Cape Town is one of the most visited cities in South Africa and indeed the town is very tourist friendly with buzzing high streets, Mediterranean climate and numerous opportunities for outdoor activities in the town and nearby. It was the first city outside Europe to get Blue Flag status due to its high water quality (unlike many other places in Africa tap water is safe to drink), fantastic facilities, cleanliness and safety. In my own experience, the city indeed seems safe but only during the day time. Although there are frequent street patrols at night (normally a group of eight policemen would march together up and down the main streets)— on one hand made me feel safer but on the other made me question why there actually is a need for as many as eight…
South African Table mountains are argued to be the oldest mountains in the world. There is a number of hiking routes to get to the top of table mountains surrounding the city — the Cape Floral Kingdom is home to 7000 plants found nowhere else in the world.
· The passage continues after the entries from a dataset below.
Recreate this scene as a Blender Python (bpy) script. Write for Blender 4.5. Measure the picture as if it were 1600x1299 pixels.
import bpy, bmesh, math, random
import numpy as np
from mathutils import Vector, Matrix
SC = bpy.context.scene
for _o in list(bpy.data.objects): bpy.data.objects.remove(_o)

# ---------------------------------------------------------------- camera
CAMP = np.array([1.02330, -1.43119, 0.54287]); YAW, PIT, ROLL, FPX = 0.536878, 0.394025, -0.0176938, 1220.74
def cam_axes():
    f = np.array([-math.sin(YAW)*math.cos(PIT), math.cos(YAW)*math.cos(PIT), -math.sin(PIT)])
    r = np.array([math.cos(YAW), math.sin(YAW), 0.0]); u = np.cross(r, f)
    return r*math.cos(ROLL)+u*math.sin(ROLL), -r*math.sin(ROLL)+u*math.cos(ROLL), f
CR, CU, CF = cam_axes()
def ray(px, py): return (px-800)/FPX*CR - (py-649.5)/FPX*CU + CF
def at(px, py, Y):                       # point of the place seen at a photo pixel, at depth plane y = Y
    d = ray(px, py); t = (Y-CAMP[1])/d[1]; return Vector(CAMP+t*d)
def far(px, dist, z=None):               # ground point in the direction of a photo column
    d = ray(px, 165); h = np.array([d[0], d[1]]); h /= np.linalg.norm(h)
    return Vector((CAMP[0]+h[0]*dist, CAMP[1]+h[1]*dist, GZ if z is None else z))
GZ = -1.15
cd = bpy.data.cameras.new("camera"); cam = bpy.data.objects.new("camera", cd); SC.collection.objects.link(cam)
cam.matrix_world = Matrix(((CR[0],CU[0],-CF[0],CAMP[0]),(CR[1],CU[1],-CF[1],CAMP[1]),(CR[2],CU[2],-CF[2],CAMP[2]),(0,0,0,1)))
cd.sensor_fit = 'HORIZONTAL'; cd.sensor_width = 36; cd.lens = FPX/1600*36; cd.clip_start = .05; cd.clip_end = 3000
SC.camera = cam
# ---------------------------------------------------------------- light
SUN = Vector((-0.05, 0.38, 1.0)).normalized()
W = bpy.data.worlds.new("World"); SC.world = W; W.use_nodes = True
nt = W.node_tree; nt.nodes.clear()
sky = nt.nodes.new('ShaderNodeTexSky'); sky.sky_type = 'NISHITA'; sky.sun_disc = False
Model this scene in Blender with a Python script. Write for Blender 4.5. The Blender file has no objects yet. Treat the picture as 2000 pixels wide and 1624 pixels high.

The trek up the mountain is a whole day’s activity but for those who prefer lazier options there are cable cars available. It might seem like a fantastic idea, only what you need to know is that you will share this fantastic idea with around 8 thousand other people (not even kidding, data re daily number of visitors from their website), effectively will queue for some 3 hours in scorching sun to get on a packed car with other 60 people and get in a matter of seconds to the top of the mountain as crowded as London’s Hyde Park on the first sunny day of the year, the memory which still gives me cringes… So if you’d rather happily hop around smelling lovely flowers in colour of your choice, listen to pretty birdies sing and admire cute little butterflies on your way up through blissful forests far away from noisy human beings and their screaming children you know what to choose (though on the downside, muggings at knife-point sometimes happen on the mountain, so perhaps going completely alone is not a great idea either).
Not all penguins fancy freezing snow-lands. This penguin colony prefers warm waters of Boulders Beach on the outskirts of Simon’s Town south of Cape Town. Sandy beaches don’t exactly seem to be their right inhabitant yet those funny walking birds are in their element in South Africa!